In the phase 2 of polling, the highest voting percentage was recorded in Tripura (79.66%) and the lowest turnout was in Uttar Pradesh at 54.85%. The turnout in Uttar Pradesh is surprising, given the fact that the construction of the Ram temple was expected to dole out the maximum dividends to the ruling party in the Hindi heartland, especially in UP. UP is the most important state due to the number of parliamentary seats it has, and if the decline in the turnout is any indication towards the lack of a Modi wave, it could cost very dear to the NDA. The BJP has an interesting reading of the polling percentage. The party says people who have not turned out to vote are the voters of the Opposition parties, who thought there was no point in coming to the polling booth when Modi was winning again.

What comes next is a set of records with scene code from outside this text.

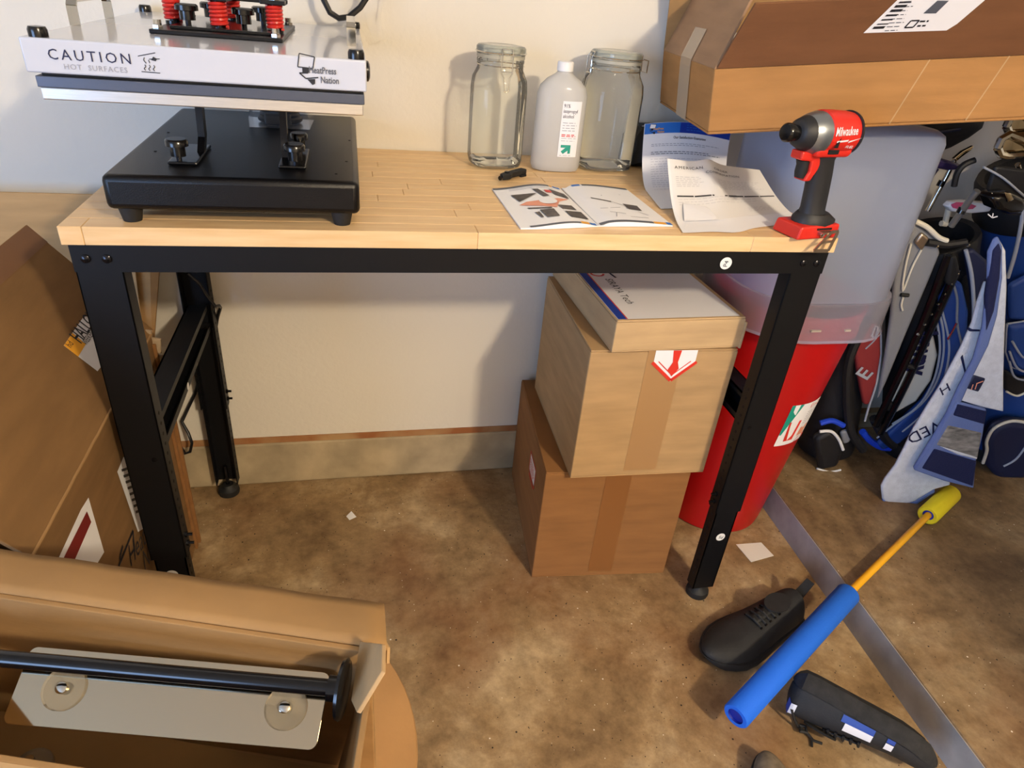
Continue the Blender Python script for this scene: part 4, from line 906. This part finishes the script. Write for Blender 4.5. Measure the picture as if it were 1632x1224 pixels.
cord(t, 'blue_trim', 'brightblue', [(1303, 668), (1322, 664), (1340, 672)], pl, .008, .02)
cord(t, 'base_piping', 'sticker', [(1298, 740), (1318, 745), (1336, 742)], pl, .003, .02)

# stand bag leaning left, with grey side, black spine and the lettered white pocket
t, bo, w_, u_, v_, Ln = bag('golf_bag', 'grey, black and blue stand bag with black legs in the middle', (2.10, .415, .11), (1.80, .385, .79), .105, .088, 'bagblack')
sb = t; pl = front_plane(bo, w_, v_, .088)
pk(t, 'grey_panel', 'baggrey', [(1424, 352), (1446, 346), (1490, 378), (1494, 400), (1478, 440), (1440, 530), (1410, 604), (1396, 634), (1408, 560), (1416, 500), (1421, 440), (1424, 390)], pl, .014)
cord(t, 'cuff_piping', 'bagwhite', [(1446, 344), (1470, 356), (1488, 372), (1502, 378)], pl, .006, .02)
pk(t, 'badge', 'hook', [(1450, 380), (1462, 364), (1474, 374), (1462, 394)], pl, .012, off=.012)
cord(t, 'bungee', 'bagwhite', [(1446, 383), (1437, 420), (1433, 458), (1448, 420), (1462, 393)], pl, .0025, .018)
cord(t, 'bungee_toggle', 'rubber', [(1430, 464), (1442, 465)], pl, .005, .018); cord(t, 'bungee', 'bagwhite', [(1434, 468), (1431, 480), (1433, 489)], pl, .0025, .018)
pk(t, 'white_pocket', 'bagwhite', [(1458, 528), (1484, 530), (1490, 560), (1480, 600), (1456, 634), (1420, 654), (1412, 640), (1428, 600)], pl, .02, None)
f0 = on(1456, 520, *pl)+pl[1]*.0235; fx = (on(1443, 628, *pl)-on(1465, 530, *pl)).normalized(); fy = pl[1].cross(fx)
text('pocket_lettering', 'laway', .075, 'navyink', lambda u, v: f0+fx*u+fy*v, .0, .0, t, shear=.2, bold=.003, sx=.85)
pk(t, 'blue_pocket', 'bagblue', [(1492, 470), (1510, 440), (1528, 446), (1538, 490), (1536, 540), (1520, 590), (1492, 634), (1462, 672), (1430, 700), (1400, 712), (1392, 702), (1424, 672), (1466, 632), (1488, 596), (1496, 556), (1490, 510)], pl, .022)
for k, pts in enumerate(([(1488, 486), (1496, 520), (1496, 560), (1486, 600), (1462, 636), (1420, 668), (1392, 690)], [(1484, 496), (1490, 530), (1490, 562), (1480, 602), (1456, 640), (1416, 668)], [(1494, 488), (1504, 530), (1504, 566), (1492, 612), (1466, 650), (1432, 680)])):
    cord(t, 'piping', 'piping', pts, pl, .0028, .022)
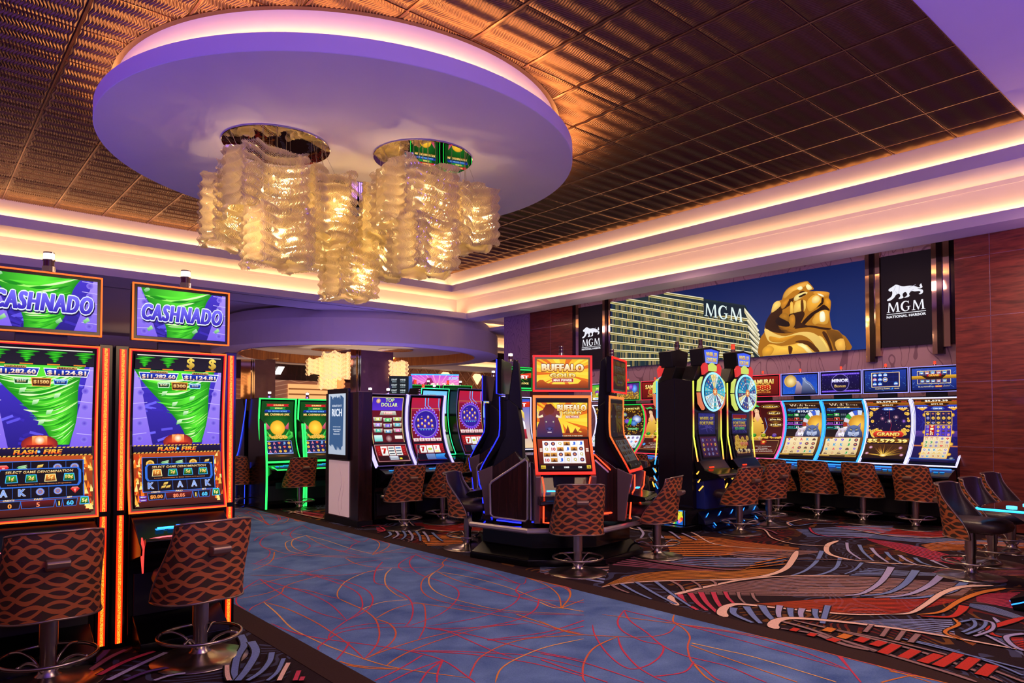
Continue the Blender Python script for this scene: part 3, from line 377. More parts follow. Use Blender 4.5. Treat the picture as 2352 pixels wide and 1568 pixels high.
LION=[('b8741a',[(7.729,3.102),(7.732,3.465),(7.612,3.64),(7.611,3.764),(7.488,3.977),(7.409,4.173),(7.279,4.248),(7.226,4.261),(7.182,4.387),(7.065,4.492),(6.857,4.551),(6.694,4.561),(6.645,4.52),(6.557,4.399),(6.577,4.372),(6.657,4.354),(6.498,4.336),(6.304,4.295),(6.243,4.239),(6.257,4.173),(6.214,4.081),(6.232,3.91),(6.243,3.815),(6.199,3.561),(6.086,3.512),(6.012,3.429),(5.921,3.345),(5.851,3.095),(6.475,3.087),(7.082,3.083)]),('3a1c06',[(7.611,3.743),(7.498,3.978),(7.281,4.116),(7.218,3.987),(7.369,3.902),(7.414,3.764),(7.287,3.609),(7.076,3.568),(6.91,3.572),(7.181,3.554),(7.481,3.627)]),('f2c868',[(7.612,3.702),(7.395,3.574),(7.161,3.496),(6.869,3.548),(6.627,3.525),(6.471,3.433),(6.355,3.306),(6.281,3.108),(6.436,3.096),(6.59,3.326),(6.749,3.458),(6.932,3.495),(7.12,3.411),(7.29,3.361),(7.505,3.404),(7.591,3.535)]),('d08a20',[(7.504,3.527),(7.288,3.467),(7.077,3.488),(6.932,3.491),(7.12,3.411),(7.289,3.374),(7.494,3.424)]),('eeb040',[(7.506,3.363),(7.248,3.301),(6.975,3.319),(6.831,3.347),(6.67,3.294),(6.514,3.096),(6.753,3.1),(6.999,3.085),(7.422,3.095),(7.663,3.107),(7.616,3.269)]),('5a2e08',[(6.954,3.357),(6.831,3.386),(6.63,3.33),(6.455,3.14),(6.553,3.128),(6.671,3.255),(6.831,3.323)]),('f8dc90',[(6.913,3.304),(6.791,3.314),(6.671,3.215),(6.593,3.102),(6.673,3.102),(6.792,3.225)]),('7a4a12',[(6.314,3.534),(6.086,3.493),(5.994,3.37),(5.933,3.101),(6.129,3.104),(6.202,3.293)]),('e8aa48',[(6.145,3.288),(5.985,3.341),(5.951,3.112),(6.091,3.109)]),('4a260a',[(6.353,3.518),(6.277,3.415),(6.185,3.12),(6.224,3.111),(6.298,3.301),(6.392,3.484)]),('f0c060',[(6.471,3.433),(6.393,3.406),(6.279,3.223),(6.252,3.11),(6.281,3.108),(6.375,3.308)]),('e0a040',[(7.193,4.328),(7.065,4.472),(6.735,4.543),(6.671,4.49),(6.858,4.422),(7.024,4.385),(7.147,4.281)]),('fff0b0',[(6.899,4.448),(6.817,4.476),(6.777,4.43),(6.838,4.395)]),('4a240a',[(7.152,4.231),(6.943,4.274),(6.818,4.377),(6.737,4.346),(6.964,4.217),(6.985,4.16),(7.069,4.11),(7.218,4.047),(7.259,4.154)]),('c07c20',[(7.237,4.192),(7.109,4.252),(7.068,4.231),(7.153,4.1),(7.228,4.069)]),('e8b048',[(7.043,4.167),(6.989,4.17),(6.977,3.959),(7.046,3.942)]),('f0be58',[(6.934,4.169),(6.76,4.19),(6.71,4.125),(6.742,3.971),(6.895,3.965),(6.967,3.957)]),('6a3a0c',[(6.821,4.178),(6.77,4.182),(6.762,3.973),(6.813,3.963)]),('3a1c06',[(7.071,3.929),(6.926,3.953),(6.783,3.966),(6.743,3.892),(6.826,3.743),(6.93,3.658),(7.012,3.672),(7.073,3.809)]),('b87820',[(7.062,3.888),(6.968,3.917),(6.938,3.794),(6.971,3.668),(7.054,3.686)]),('e8a030',[(6.659,4.197),(6.499,4.274),(6.393,4.162),(6.384,4.064),(6.502,4.001),(6.638,3.943),(6.691,4.063)]),('f8d080',[(6.579,4.206),(6.48,4.242),(6.422,4.166),(6.482,4.096),(6.58,4.108)]),('d89030',[(6.498,4.332),(6.265,4.28),(6.243,4.229),(6.344,4.194),(6.421,4.234),(6.558,4.291)]),('fff0c0',[(6.479,4.281),(6.382,4.248),(6.344,4.204),(6.402,4.217)]),('d08820',[(6.325,4.153),(6.248,4.143),(6.219,4.062),(6.241,3.921),(6.326,4.037)]),('2a1204',[(6.796,3.739),(6.623,3.898),(6.463,3.976),(6.346,4.043),(6.228,3.91),(6.386,3.957),(6.504,3.903),(6.624,3.819),(6.746,3.685)]),('2a1204',[(6.393,4.172),(6.354,4.176),(6.365,4.061),(6.502,3.997),(6.394,4.084)]),('e0a038',[(6.484,3.897),(6.328,3.941),(6.248,3.873),(6.27,3.684),(6.351,3.65),(6.467,3.681),(6.542,3.669),(6.585,3.756)]),('fff4c8',[(6.429,3.891),(6.344,3.9),(6.327,3.728),(6.424,3.715)]),('3a1c06',[(6.929,3.664),(6.826,3.743),(6.746,3.675),(6.586,3.654),(6.352,3.592),(6.208,3.558),(6.314,3.538),(6.666,3.631),(6.93,3.624)]),('20100a',[(7.37,3.841),(7.219,3.926),(7.073,3.769),(7.074,3.685),(7.285,3.726)]),('a06818',[(7.283,3.913),(7.176,3.982),(7.072,3.909),(7.073,3.789),(7.178,3.84)]),('f0d080',[(6.964,4.237),(6.901,4.309),(6.737,4.346),(6.673,4.317),(6.82,4.234),(6.923,4.188)]),('3a1c06',[(6.86,4.273),(6.738,4.316),(6.708,4.292),(6.82,4.248)]),('f0c060',[(7.387,4.211),(7.279,4.238),(7.248,4.132),(7.433,4.012),(7.443,4.095)]),('ffe8a0',[(6.655,4.492),(6.576,4.402),(6.657,4.374),(6.706,4.46)]),('d8982c',[(7.661,3.252),(7.528,3.334),(7.398,3.252),(7.509,3.097),(7.64,3.106)]),('5a2e08',[(7.09,3.288),(6.997,3.241),(7.04,3.094),(7.071,3.095)])]
TOWER=[(11.889, 4.802), (10.201, 4.824), (9.107, 4.528), (8.116, 4.263), (8.07, 4.184), (7.752, 3.562), (7.689, 3.102), (11.898, 3.116)]
SLABS=[[(11.889, 4.802), (7.999, 3.79)], [(11.89, 4.608), (7.973, 3.633)], [(11.891, 4.418), (7.946, 3.477)], [(11.892, 4.214), (7.92, 3.33)], [(11.893, 4.009), (7.894, 3.192)], [(11.894, 3.779), (7.868, 3.08)], [(11.895, 3.565), (8.082, 3.013)], [(11.897, 3.34), (8.763, 2.981)], [(11.898, 3.146), (11.238, 3.078)], [(11.353, 4.824), (8.016, 3.929)], [(10.66, 4.81), (9.108, 4.383)], [(8.117, 4.19), (8.043, 4.061)], [(10.201, 4.82), (9.107, 4.519)]]
TAIL=[[(7.999, 3.79), (7.726, 3.475)], [(7.973, 3.633), (7.709, 3.347)], [(7.946, 3.477), (7.702, 3.229)], [(7.92, 3.33), (7.694, 3.136)], [(8.016, 3.929), (7.743, 3.561)], [(8.043, 4.061), (7.76, 3.656)], [(8.117, 4.207), (7.786, 3.798)]]
MGMBOX=[(9.081, 4.461), (8.119, 4.026)]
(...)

Even if this is true, what should worry the BJP is the possibility that it may not win even 303 seats, which it won in the 2019 elections.

Although phases 3, 4, 5, 6 and 7 are still a few days away, and Modi could weave his magic around his voters, the trend of the first two phases indicates that India is unlikely to breach the 67% record high turnout in the 2019 Lok Sabha elections and may revert to the pre-2019/2014 turnout trend cycle. In the 1999 general election, which were held months after the Kargil war, the turnout was 59.9%. This decline in the following elections – the turnout in the 2004 election was 53.64% and 58.21% in the 2009 elections.

Low turnout is also a poor reflection on the Election Commission, which seems to have failed in its SVEEP activities to motivate voters to turn out in large numbers. And lastly, the onus is on us, the voters, who decide to stay within the safe confines of our homes on the polling day and spend the remaining five years in cursing the government of the day. The Constitution has given us the right to choose our representatives and we should exercise it in full measure.

No matter whom you choose but choose you must.